I’ve seen it happen a few times. We used to go to tons of Milwaukee Brewer games. They were a blast even though they rarely won. There were a couple of times when non-pitchers pitched. I even remember Paul Molitor striking a guy out in 3 pitches.
I think it Jose Oquendo and he was playing for St. Louis at the time.
I know in the National League there is nothing special about being a pitcher and there should be no need to warn the umps. It’s not like football where the position is indicated by the uniform number and you have to tell the referee if, say, the tackle is going to be an eligible receiver. What about the AL and any other league that uses a DH?
Lorenzo-scoreboard is still manual. But now there are little electric ones back of 1st & 3rd that even give pitch speed. My My -Brickhouse would have loved it.
I don’t think we’re helping out the OP here. Have you considered changing the sport to football? I bet there are several cases where a team ran out of quarterback of kickers.
Yes, once Unitas was hurt & the Colts recruited Tom Matte. (I recall he played QB at Ohio St., but not as a pro) He didn’t know any plays & had them written on tape on his wrist. This was obviously when QBs called plays.
I vaguely recall from my old Strange But True Sports Stories book that a college football team suffered so many injuries in a single game that they had to lay a guy on a stretcher as a wide receiver in order to meet the eight men on the field requirement.
A citation for that is beyond my capabilities, and that book proved to be more strange than true.
Somehat of a sidestep but wasn’t there a cricket match within the past decade where England were playing another team and found themselves a man down? As I recall, luckily there was a former England player in the beer tent (maybe commentary box) so they capped him on the spot.
Google draws a blank, so I may be misremembering.
Eleven-men-on-the-field requirement?
BTW, neither here nor there – a football having fewer than 11 men on the field is not a penalty. Having too few players on the line of scrimmage is, however, a penalty.
a football having fewer than 11 men …
=
a football team having fewer than 11 men …
If a team is carrying two quarterbacks the third string quarterback is usually a player that is playing another position and therefore knows the plays and the system. If pressed into service almost all plays will be running plays or short passes so that he isn’t relied on too much to read defenses and other tasks requiring a lot of position experience.
For instance, Walter Payton was the Bears third-string quarterback and actually started a game at QB for them.
True so far as their major league careers go, but Musial was signed as a pitcher out of high school, and pitched for two or three years in the Cardinals’ minor league system.

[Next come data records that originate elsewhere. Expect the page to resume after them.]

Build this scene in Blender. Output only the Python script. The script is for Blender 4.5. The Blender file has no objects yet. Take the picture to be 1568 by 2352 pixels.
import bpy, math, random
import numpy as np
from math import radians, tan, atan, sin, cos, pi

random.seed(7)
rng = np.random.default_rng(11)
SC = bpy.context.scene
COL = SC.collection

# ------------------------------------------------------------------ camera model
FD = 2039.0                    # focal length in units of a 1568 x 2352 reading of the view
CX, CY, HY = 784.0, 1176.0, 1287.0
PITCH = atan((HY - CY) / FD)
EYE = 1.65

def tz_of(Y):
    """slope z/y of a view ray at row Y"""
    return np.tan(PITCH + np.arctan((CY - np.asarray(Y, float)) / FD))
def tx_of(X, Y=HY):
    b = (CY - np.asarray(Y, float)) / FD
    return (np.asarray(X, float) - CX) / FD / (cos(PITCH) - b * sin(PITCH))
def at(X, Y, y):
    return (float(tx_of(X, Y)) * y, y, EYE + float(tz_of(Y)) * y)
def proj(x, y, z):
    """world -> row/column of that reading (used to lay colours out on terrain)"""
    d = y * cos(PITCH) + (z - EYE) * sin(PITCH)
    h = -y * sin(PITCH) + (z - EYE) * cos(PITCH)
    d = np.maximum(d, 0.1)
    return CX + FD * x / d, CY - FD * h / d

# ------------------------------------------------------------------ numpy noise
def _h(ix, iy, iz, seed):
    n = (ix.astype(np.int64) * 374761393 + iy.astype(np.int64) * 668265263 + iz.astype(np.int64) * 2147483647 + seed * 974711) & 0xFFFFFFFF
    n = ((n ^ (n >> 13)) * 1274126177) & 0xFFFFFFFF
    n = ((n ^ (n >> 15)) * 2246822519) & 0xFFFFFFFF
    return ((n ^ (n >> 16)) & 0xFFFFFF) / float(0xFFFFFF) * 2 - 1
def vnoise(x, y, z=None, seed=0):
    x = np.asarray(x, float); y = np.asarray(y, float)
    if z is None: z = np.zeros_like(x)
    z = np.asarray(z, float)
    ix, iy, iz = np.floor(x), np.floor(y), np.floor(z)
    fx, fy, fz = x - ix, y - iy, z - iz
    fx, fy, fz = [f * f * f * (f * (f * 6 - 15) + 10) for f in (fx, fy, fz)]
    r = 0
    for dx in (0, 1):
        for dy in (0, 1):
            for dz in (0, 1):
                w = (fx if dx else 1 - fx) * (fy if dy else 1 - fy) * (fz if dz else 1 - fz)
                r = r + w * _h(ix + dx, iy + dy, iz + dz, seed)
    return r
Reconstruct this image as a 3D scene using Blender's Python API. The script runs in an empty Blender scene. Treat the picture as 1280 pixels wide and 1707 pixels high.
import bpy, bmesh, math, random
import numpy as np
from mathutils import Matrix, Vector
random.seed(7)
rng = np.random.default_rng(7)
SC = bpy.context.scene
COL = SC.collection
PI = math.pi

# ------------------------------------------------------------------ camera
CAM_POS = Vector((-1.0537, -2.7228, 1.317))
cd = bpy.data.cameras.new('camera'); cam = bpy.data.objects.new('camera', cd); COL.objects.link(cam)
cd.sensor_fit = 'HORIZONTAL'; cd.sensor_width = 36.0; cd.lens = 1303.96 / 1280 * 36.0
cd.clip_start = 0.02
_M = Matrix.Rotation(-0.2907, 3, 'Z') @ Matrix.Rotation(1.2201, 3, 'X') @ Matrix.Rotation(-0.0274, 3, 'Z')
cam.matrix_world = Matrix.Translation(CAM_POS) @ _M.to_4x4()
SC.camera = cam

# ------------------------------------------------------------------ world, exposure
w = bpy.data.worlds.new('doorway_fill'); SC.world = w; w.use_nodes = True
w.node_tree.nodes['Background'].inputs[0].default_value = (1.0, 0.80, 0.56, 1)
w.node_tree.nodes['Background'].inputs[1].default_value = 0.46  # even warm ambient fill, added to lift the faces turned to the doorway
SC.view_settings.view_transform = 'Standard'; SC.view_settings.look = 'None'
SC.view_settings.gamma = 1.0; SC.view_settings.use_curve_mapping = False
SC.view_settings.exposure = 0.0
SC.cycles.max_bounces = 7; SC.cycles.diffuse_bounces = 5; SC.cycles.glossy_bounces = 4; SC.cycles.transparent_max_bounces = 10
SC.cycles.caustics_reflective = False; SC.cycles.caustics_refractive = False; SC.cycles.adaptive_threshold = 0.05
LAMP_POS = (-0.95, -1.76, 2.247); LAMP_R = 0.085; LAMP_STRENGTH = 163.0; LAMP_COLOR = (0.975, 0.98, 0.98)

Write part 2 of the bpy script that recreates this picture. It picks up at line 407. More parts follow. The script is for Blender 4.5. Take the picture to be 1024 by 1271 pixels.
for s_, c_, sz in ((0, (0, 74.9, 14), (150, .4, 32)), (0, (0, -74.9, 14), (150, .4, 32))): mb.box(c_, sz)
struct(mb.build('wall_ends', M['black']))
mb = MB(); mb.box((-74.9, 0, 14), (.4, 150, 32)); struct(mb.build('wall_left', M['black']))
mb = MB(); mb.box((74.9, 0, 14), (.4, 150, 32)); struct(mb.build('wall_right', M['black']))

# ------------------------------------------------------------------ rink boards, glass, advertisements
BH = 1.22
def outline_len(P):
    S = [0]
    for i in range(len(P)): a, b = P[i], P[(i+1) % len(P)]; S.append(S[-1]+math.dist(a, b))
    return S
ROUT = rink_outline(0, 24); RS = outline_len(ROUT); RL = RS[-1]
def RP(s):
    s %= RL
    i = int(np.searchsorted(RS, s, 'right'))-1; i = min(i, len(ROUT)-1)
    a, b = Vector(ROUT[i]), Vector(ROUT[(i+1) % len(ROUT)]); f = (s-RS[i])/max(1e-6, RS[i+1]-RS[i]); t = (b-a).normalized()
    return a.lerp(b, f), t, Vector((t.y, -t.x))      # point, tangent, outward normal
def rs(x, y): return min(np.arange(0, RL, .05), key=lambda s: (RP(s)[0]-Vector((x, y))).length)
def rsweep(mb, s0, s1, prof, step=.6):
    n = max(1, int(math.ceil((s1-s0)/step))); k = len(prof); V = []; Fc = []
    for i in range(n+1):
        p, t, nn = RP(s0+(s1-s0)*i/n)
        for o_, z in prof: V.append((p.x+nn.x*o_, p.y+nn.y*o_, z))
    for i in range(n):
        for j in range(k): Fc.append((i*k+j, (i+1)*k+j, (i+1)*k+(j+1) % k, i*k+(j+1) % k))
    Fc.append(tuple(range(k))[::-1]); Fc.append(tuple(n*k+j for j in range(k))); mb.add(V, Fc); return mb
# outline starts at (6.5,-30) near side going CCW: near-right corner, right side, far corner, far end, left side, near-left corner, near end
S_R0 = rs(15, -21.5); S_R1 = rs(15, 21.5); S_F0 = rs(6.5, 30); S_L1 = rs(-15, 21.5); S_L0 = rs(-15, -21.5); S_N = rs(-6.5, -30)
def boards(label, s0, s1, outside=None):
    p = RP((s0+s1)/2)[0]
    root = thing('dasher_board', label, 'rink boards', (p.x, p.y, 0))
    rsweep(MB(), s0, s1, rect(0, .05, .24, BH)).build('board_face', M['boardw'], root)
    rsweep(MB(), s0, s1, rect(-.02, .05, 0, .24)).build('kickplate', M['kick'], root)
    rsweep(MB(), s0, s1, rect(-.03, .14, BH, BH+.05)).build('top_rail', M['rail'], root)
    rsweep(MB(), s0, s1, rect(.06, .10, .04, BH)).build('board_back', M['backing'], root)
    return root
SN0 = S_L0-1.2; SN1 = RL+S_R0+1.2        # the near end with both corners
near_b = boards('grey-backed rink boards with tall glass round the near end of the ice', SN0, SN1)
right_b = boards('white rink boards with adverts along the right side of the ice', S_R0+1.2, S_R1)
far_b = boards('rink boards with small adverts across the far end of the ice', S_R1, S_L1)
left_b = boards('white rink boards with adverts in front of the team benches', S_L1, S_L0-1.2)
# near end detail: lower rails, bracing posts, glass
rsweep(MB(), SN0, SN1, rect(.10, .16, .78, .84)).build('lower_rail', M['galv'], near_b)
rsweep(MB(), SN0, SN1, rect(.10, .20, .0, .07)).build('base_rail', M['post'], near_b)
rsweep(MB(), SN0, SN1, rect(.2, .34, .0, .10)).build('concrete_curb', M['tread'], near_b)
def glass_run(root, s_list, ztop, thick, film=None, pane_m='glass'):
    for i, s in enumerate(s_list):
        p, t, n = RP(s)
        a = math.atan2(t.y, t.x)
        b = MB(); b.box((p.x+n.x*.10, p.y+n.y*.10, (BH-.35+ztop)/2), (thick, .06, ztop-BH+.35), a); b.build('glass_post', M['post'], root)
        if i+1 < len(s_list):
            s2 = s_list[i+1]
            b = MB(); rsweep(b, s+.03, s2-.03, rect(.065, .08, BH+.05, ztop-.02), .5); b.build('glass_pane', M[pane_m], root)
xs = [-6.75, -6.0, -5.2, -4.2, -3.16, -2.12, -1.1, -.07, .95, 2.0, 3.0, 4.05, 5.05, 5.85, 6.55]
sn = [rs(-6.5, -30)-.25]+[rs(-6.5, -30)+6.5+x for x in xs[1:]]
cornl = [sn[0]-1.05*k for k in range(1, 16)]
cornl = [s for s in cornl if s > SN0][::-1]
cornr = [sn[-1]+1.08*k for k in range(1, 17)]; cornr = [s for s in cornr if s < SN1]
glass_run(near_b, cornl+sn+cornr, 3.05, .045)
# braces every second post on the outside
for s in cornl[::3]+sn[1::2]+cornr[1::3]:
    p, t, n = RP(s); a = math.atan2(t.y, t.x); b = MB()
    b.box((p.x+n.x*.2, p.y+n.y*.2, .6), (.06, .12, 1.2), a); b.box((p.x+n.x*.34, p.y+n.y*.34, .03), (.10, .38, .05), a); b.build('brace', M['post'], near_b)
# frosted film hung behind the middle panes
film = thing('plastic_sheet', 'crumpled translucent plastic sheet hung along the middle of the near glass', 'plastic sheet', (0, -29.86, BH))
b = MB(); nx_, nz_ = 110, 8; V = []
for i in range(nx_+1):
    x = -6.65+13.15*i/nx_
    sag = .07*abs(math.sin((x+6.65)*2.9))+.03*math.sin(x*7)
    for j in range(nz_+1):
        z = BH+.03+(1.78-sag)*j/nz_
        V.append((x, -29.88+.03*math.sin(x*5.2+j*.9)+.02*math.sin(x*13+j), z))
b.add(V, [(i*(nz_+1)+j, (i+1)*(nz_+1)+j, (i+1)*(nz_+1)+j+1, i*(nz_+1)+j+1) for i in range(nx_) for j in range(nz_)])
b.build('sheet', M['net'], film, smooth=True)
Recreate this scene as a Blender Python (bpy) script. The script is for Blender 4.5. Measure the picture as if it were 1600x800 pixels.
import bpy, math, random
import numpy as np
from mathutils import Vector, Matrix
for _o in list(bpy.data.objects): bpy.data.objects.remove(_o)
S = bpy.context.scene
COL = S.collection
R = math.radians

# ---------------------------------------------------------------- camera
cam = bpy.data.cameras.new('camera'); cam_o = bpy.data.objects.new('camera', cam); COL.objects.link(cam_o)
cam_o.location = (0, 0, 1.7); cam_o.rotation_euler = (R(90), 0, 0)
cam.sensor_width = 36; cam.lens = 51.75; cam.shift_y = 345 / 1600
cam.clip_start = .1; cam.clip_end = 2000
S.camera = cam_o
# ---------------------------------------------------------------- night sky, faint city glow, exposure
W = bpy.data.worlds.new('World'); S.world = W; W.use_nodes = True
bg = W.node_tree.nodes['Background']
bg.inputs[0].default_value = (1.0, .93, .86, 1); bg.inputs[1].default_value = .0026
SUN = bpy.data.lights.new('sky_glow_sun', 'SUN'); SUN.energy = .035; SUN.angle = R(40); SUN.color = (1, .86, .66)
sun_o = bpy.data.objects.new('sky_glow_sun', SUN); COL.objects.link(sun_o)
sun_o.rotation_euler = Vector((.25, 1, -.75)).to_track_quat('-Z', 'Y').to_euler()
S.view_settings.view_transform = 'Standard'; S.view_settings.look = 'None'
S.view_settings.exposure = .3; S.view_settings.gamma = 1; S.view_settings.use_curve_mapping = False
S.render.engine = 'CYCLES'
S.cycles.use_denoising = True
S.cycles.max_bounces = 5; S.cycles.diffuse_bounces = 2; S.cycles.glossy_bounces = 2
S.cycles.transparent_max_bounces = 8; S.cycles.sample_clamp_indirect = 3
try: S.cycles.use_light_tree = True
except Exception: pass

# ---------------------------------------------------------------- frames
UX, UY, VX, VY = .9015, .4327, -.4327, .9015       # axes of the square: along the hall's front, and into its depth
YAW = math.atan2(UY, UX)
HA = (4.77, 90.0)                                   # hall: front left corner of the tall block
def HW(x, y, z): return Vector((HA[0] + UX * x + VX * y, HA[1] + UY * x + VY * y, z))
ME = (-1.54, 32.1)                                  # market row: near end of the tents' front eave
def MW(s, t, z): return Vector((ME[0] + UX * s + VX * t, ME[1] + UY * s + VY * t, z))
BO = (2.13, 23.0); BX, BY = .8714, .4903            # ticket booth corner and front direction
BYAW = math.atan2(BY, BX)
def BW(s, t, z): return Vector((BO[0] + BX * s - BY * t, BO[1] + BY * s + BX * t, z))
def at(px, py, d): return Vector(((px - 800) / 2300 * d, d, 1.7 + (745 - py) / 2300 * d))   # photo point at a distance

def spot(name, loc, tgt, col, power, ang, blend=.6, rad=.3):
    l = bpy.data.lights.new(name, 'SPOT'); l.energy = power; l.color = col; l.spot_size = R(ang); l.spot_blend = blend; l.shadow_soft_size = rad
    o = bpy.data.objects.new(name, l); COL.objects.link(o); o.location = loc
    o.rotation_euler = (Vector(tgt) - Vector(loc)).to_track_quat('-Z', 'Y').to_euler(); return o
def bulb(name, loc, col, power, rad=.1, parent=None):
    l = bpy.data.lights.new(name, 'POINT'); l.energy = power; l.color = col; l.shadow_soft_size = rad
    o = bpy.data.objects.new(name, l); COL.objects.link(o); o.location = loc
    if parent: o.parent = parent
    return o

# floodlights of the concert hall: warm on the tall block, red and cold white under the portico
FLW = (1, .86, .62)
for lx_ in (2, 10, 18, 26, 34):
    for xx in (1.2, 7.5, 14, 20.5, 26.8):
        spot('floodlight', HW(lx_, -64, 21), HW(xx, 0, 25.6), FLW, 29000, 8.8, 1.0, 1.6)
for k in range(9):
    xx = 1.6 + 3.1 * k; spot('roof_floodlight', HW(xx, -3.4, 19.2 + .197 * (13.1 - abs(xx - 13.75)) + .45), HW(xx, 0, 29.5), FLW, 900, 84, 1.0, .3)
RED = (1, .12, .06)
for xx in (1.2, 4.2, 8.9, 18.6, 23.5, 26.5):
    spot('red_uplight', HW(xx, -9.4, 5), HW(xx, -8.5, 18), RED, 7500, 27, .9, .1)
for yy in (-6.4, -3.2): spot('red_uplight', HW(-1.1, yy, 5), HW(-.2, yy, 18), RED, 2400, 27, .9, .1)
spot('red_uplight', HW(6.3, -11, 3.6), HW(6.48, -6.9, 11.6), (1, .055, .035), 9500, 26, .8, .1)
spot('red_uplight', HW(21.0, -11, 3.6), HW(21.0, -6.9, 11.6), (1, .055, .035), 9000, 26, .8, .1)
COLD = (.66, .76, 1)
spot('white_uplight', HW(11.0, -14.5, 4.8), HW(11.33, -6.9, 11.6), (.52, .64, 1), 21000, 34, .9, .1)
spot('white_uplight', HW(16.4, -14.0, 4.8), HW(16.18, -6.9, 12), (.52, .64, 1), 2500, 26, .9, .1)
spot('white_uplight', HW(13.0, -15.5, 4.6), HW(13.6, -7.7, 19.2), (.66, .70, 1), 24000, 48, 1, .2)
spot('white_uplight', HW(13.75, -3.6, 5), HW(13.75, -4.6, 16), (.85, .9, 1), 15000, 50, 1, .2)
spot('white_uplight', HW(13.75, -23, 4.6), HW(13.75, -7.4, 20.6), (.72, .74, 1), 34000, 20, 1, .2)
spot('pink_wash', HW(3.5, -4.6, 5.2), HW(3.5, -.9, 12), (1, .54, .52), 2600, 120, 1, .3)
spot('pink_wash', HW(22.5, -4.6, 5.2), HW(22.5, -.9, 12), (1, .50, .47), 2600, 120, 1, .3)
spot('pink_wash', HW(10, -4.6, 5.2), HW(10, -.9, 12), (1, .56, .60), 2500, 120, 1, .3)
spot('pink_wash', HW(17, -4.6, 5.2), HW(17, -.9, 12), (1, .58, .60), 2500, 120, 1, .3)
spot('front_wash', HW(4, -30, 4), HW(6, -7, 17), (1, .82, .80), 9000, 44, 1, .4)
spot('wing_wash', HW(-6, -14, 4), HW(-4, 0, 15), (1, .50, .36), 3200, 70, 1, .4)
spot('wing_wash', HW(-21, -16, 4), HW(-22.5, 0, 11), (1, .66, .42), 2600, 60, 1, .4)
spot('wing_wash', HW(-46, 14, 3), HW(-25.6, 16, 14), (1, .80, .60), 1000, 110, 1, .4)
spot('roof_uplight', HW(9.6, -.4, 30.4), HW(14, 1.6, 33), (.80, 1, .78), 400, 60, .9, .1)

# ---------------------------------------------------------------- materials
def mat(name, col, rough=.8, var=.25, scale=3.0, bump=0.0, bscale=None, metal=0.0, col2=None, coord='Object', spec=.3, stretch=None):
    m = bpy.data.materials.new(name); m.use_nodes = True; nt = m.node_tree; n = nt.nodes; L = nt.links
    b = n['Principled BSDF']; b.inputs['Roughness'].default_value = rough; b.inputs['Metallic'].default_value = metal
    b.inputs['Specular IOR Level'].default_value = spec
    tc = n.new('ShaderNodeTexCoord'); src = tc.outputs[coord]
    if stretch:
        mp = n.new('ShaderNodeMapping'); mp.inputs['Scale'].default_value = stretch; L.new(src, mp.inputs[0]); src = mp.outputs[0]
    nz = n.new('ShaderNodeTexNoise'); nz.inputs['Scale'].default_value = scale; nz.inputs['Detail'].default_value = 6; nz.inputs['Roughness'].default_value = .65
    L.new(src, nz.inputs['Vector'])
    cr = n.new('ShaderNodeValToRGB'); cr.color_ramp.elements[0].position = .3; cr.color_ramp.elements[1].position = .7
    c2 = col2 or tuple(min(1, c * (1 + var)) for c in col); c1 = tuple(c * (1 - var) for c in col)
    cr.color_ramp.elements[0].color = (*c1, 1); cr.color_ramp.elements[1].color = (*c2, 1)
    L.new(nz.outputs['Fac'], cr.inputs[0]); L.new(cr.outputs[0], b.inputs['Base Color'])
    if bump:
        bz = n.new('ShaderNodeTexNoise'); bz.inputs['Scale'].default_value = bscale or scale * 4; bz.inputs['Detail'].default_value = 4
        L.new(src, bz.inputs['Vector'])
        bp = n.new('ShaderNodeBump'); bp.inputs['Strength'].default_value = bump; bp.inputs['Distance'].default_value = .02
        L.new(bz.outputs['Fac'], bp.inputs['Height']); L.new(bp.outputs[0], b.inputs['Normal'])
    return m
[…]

His limited success on the mound, combined with arm injuries, nearly led to his release before one of the managers in the organization who’d scouted Musial in high school took him on as a project and converted him to the outfield.
If we’re expanding to other sports, this is a pretty great example of the kind of thing you’re looking for:
http://www.southcoastal.com/history/silverfox.htm
You don’t see Bill Parcells jumping in to play quarterback in the Super Bowl, now do you?
Moving over to hockey, there is the case of the New York Rangers in the 1928 Stanley Cup. They didn’t have a backup goalie, and when their regular goaltender, Lorne Chabot, was hit in the eye, they had a big problem. There was a pro goalie in the stands, so the Rangers asked their opponents, the Montreal Maroons, if they could use him. The Maroons said, “no.”
The Rangers were forced to use their coach, Lester Patrick, as goaltender. Patrick was 44 and had never played goaltender before. He stopped 18 of 19 shots and the Rangers won the game 2-1, signed a new goalie and won the Stanley Cup, something they have trouble doing even with trained goalies.
I remember a Tigers game way back that went 17 innings or something. I was off school and watched the whole thing. It started as an evening game. It finally ended at 1 am or something. One strange thing, a rule that rarely comes up required the Tigers to put a non-pitcher into the game. You see once you pull someone they are gone for the game. The Tig’s were a little free with replacing relief pitchers around inning 12 - 15. When their last reliever had pitched his usual 3 innings and was getting tired they wanted to pull him before he hurt himself but had no one left in the bull pen. They ended up pulling the third baseman and sending him to the mound. Can’t bring the guys name to mind but I believe he was hispanic and was a big name for the Tiger’s at third. Rodriegues maybe?
I don’t know about that, but during the ICC Trophy in Toronto in 2001, the Irish national side was down to its last 11 players after injury. When another fielder was injured during a Super League match, they had to recruit a reporter to field as substitute! (Can you imagine the football equivalent: Two matches away from qualifying for the World Cup, you have to pick some guy out of the stands to play for you?)
The story is in Wisden 2002–my copy’s at home, so I don’t have the reporter’s name right now.
In 1983, Orioles’ utility infielder Len Sakata had to catch in the top of the 10th inning because the manager had already used up most or all of the players. The Blue Jays got 3 men to first base, and all were eager to run on Sakata. Instead, all 3 were picked off first by O’s closer Tippy Martinez.
Sakata then hit a 3 run homer to win the game in the bottom of the 10th.